Monday, 17 January 2011

Horrifying Social Situations.

Don't you just hate awkward situations? I'm talking about situations that are so awkward that no-one on this planet has thought of a way to deal with them. Situations that would make the most socially confident people, run home and cry to their mother. Situations, such as, when you have to poop in public... Not like Paula Radcliffe style or anything, that is just taking it too far, but c'mon, we have all been there at sometime in our life.

It is a fact (well almost) that 73% of the population either poops, or have pooped at some point in their life. Most of us, will probably poop at some point in our lives. It is a pretty common bodily function. But, what percentage of the pooping population are comfortable with pooping in some one else's toilet? Excluding strange Dave from down the road.. nobody. Nobody on this planet likes pooping in someone else's loo. If you think about it, it's a little unnerving. I mean, using the loo is not exactly a new concept. Pretty much everyone on this entire planet has the same style of toilet. We aren't scared of using the toilet incorrectly, that would be absurd. But, however simple the toilet contraption has been made, there is always the potential for something to go wrong, a situation that is un-fixable when you are using the facilities of someone else's home.

Unless you are Dave, from down the road, and have no problem pooping in someone else's loo, or you have no sense of embarrassment and so are therefore pretty much a social retard, when you become aware of the fact that at some point during that evening, you are going to have to use another's loo, you have a moment of panic and a number of thoughts go through your mind. You think of all of the things that could, embarrassingly, go wrong.

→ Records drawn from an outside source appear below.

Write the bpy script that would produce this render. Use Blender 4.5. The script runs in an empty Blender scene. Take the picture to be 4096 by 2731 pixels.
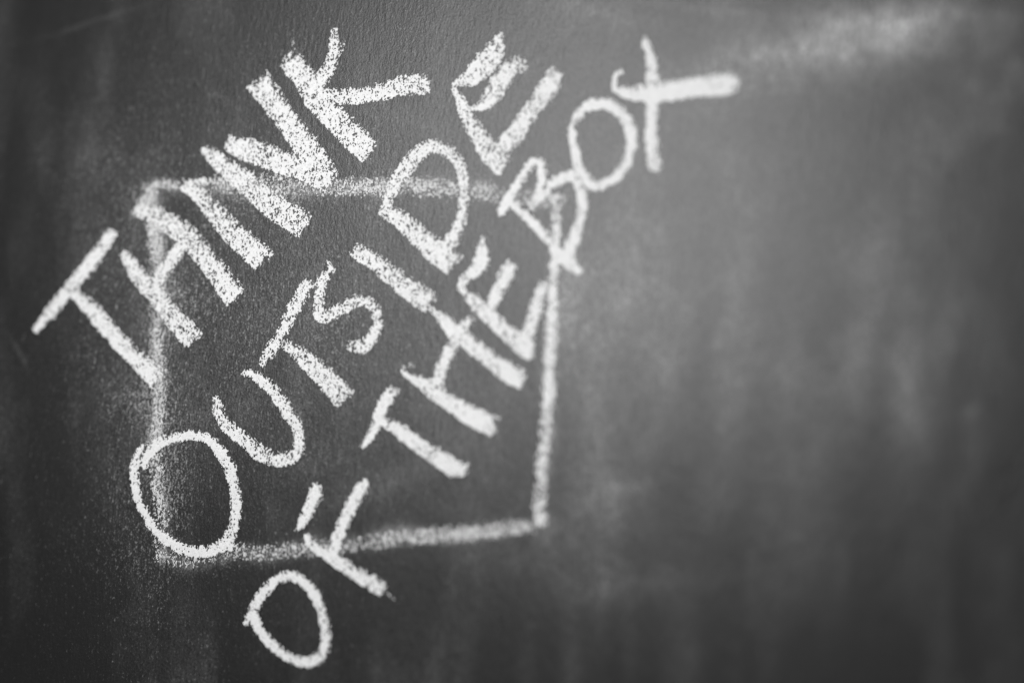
import bpy, math
import numpy as np
from mathutils import Matrix, Vector

# ------------------------------------------------------------------ camera
W, H = 4096.0, 2731.0                       # frame of the photograph
LENS, TILT = 40.0, math.radians(23.0)
FPX = LENS / 36.0 * W
DC = 0.467                                  # metres from lens to board at the frame centre
ORG = np.array([0.0, 0.0, 1.40])            # board point at the frame centre
nx, ny = 0.92, 0.39                         # direction of growing distance (right, a little down)
Nc = np.array([-math.sin(TILT) * nx, math.sin(TILT) * ny, math.cos(TILT)]); Nc /= np.linalg.norm(Nc)
Uc = np.array([0.0, 1.0, 0.0]); Uc = Uc - Nc * Uc.dot(Nc); Uc /= np.linalg.norm(Uc)
Xc = np.cross(Uc, Nc)
M3 = np.array([Xc, -Nc, Uc])                # camera axes -> world axes (board in XZ, facing -Y)
CAM = ORG - M3 @ np.array([0, 0, -1.0]) * DC

sc = bpy.context.scene
cam_data = bpy.data.cameras.new("camera")
cam = bpy.data.objects.new("camera", cam_data)
sc.collection.objects.link(cam)
m = Matrix([list(M3[i]) + [CAM[i]] for i in range(3)] + [[0, 0, 0, 1]])
cam.matrix_world = m
cam_data.lens = LENS; cam_data.sensor_width = 36.0
cam_data.clip_start = 0.01; cam_data.clip_end = 50
sc.camera = cam


def pix_to_board(px, py):
    d = np.array([px - W / 2, -(py - H / 2), -FPX])
    w = M3 @ d
    t = -CAM[1] / w[1]
    return CAM + w * t


def board_to_pix(x, z):
    r0 = x - CAM[0]; r1 = 0.0 - CAM[1]; r2 = z - CAM[2]
    cx = M3[0, 0] * r0 + M3[1, 0] * r1 + M3[2, 0] * r2
    cy = M3[0, 1] * r0 + M3[1, 1] * r1 + M3[2, 1] * r2
    cz = M3[0, 2] * r0 + M3[1, 2] * r1 + M3[2, 2] * r2
    d = np.maximum(-cz, 0.02)
    return W / 2 + cx / d * FPX, H / 2 - cy / d * FPX


cam_data.dof.use_dof = True
fpt = pix_to_board(1090, 1250)
cam_data.dof.focus_distance = float(-(M3.T @ (fpt - CAM))[2])
cam_data.dof.aperture_fstop = 1.5
cam_data.dof.aperture_blades = 0

# ------------------------------------------------------------------ light
world = bpy.data.worlds.new("World"); sc.world = world
world.use_nodes = True
world.node_tree.nodes["Background"].inputs[0].default_value = (1, 1, 1, 1)
world.node_tree.nodes["Background"].inputs[1].default_value = 0.005


def area(name, loc, target, size, size_y, power, spread=180):
    l = bpy.data.lights.new(name, 'AREA'); l.shape = 'RECTANGLE'
    l.size = size; l.size_y = size_y; l.energy = power; l.spread = math.radians(spread)
    o = bpy.data.objects.new(name, l); sc.collection.objects.link(o)
    o.location = loc
    o.rotation_euler = (Vector(target) - Vector(loc)).to_track_quat('-Z', 'Y').to_euler()
    return o


# a broad window light standing where the matt board mirrors it, right of the lens
gp = pix_to_board(2500, 740)
vin = gp - CAM
mir = np.array([vin[0], -vin[1], vin[2]]); mir /= np.linalg.norm(mir)
key = area("window_light", tuple(gp + mir * 0.95), tuple(pix_to_board(1450, 1150)), 0.46, 0.46, 2.9, 74)

sc.view_settings.view_transform = 'Standard'
sc.view_settings.look = 'None'
sc.view_settings.exposure = 0.0
sc.view_settings.gamma = 1.0

# ------------------------------------------------------------------ noise helpers
def vnoise(x, y, seed):
    """smooth value noise in 0..1, lattice spacing 1"""
    xi = np.floor(x).astype(np.int64); yi = np.floor(y).astype(np.int64)
    fx = x - xi; fy = y - yi
    fx = fx * fx * (3 - 2 * fx); fy = fy * fy * (3 - 2 * fy)

    def h(a, b):
        v = (a * 374761393 + b * 668265263 + seed * 2147483647) & 0xFFFFFFFF
        v = ((v ^ (v >> 13)) * 1274126177) & 0xFFFFFFFF
        v = ((v ^ (v >> 16)) * 2246822519) & 0xFFFFFFFF
        return ((v ^ (v >> 15)) & 0xFFFFFF) / float(0xFFFFFF)
    a = h(xi, yi); b = h(xi + 1, yi); c = h(xi, yi + 1); d = h(xi + 1, yi + 1)
    return (a * (1 - fx) + b * fx) * (1 - fy) + (c * (1 - fx) + d * fx) * fy


def rank(v, ref):
    return np.interp(v, ref, np.linspace(0, 1, len(ref)))


def tooth_raw(x, y):
    """the pits and bumps of the painted board, x/y in photo-sized units (0.1 mm)"""
    wx = x + 5 * (vnoise(x / 23, y / 23, 91) - .5); wy = y + 5 * (vnoise(x / 23, y / 23, 92) - .5)
    return (0.32 * vnoise(wx / 8.0, wy / 10.5, 1) + 0.50 * vnoise(wx / 3.7, wy / 5.0, 2)
            + 0.18 * vnoise((wx + .25 * wy) / 4.0, wy / 15.0, 3))


_g = np.meshgrid(np.arange(0, 2400, 7.3), np.arange(0, 2400, 6.1))
TREF = np.sort(tooth_raw(_g[0].ravel(), _g[1].ravel()))[::97]
UNIT = 0.42 / W                              # one photo pixel on the board, metres


def tooth(x, z):
    return rank(tooth_raw(x / UNIT + 5000, z / UNIT), TREF)


# ------------------------------------------------------------------ materials
def new_mat(name):
    mt = bpy.data.materials.new(name); mt.use_nodes = True
    nt = mt.node_tree
    for n in list(nt.nodes):
        if n.type not in ('OUTPUT_MATERIAL', 'BSDF_PRINCIPLED'):
            nt.nodes.remove(n)
    return mt, nt, nt.nodes["Principled BSDF"]


def N(nt, t, **kw):
    n = nt.nodes.new(t)
    for k, v in kw.items():
        setattr(n, k, v)
    return n


def math_n(nt, op, a, b=None, c=None, clamp=False):
    n = N(nt, 'ShaderNodeMath', operation=op, use_clamp=clamp)
    for i, v in enumerate((a, b, c)):
        if v is None: continue
        if isinstance(v, (int, float)): n.inputs[i].default_value = v
        else: nt.links.new(v, n.inputs[i])
    return n.outputs[0]


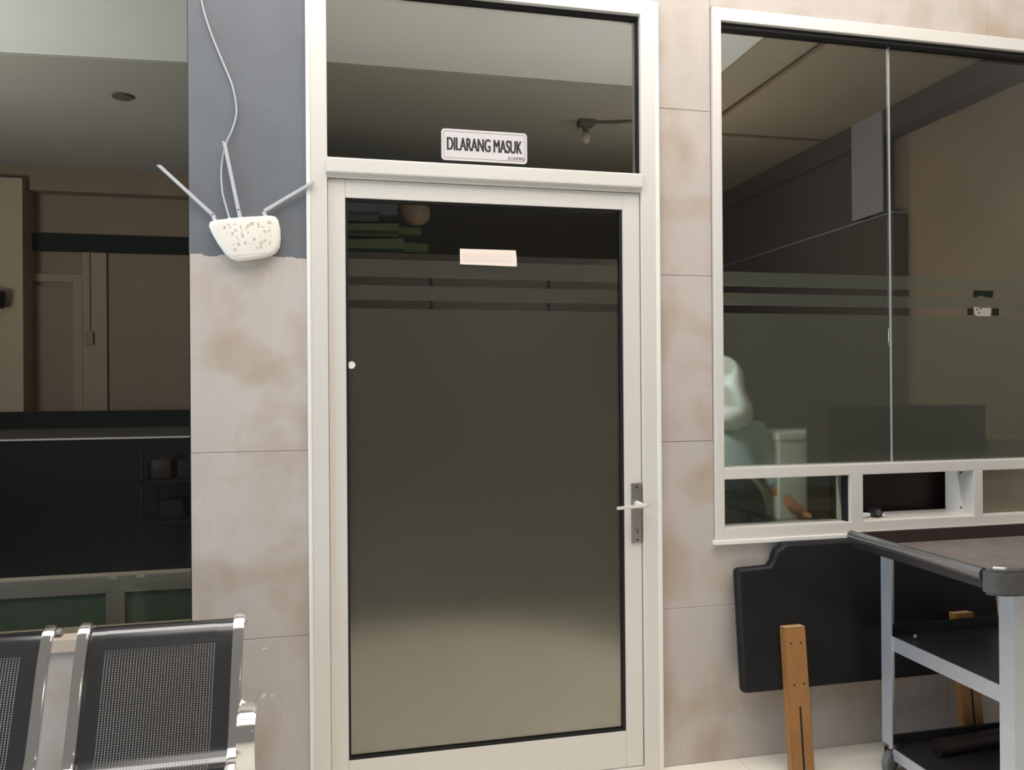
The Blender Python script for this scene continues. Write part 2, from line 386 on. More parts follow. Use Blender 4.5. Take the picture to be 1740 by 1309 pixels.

For example; it is actually a law that, if you pass a particularly smelly one that makes your eyes water out of both stench, and embarrassment, someone will walk in within a minute of you leaving and you will be forced to make up some rubbish excuse about stomach leprosy, or a korma from last night. You remember the last time this happened, when you avoided making eye contact with the person walking in out of shear shame. You cringed as a telepathic message from them saying "I know you didn't eat that curry you vile excuse for a human being, we all know why it smells, I am not happy." that exited their evil stare and hit you right in the face because you refused to look at them, as you shuffled past them in a hurried manner of fashion.
This is a situation you'd prefer to avoid, for obvious reasons, but how do you gauge the stench of your dilemma before it is too late?

Before committing the crime, you can't help but think: what if it's a blockbuster film lengthed production? What if, you are having a movie night with friends, you ask them to pause it so you can go to the loo, and everyone has to wait half an hour for you to drop a bomb in the bathroom, whilst you sit there in shame knowing full well that everyone in the next room knows exactly what you are doing in the bathroom and are becoming more and more impatient after every second. Let's face it, if everyone in the building is focusing on what your ass is doing, it is not going to go any faster is it? A situation that most like to avoid.

Now obviously, there are worse outcomes than the two I have listed here, but frankly, they are too vulgar and too repulsive to discuss, so I shall just give you some time to imagine them:








I think that should be a sufficient length of time.

Unfortunately, this is one of the most awkward situations on the planet. As I said earlier, it is so awkward, no one has figured out how to act during them. If you figure it out, comment and save the readers from said embarrassement - oh and rescue some of my teenage years.


But, until then, Yours Youngsters_World.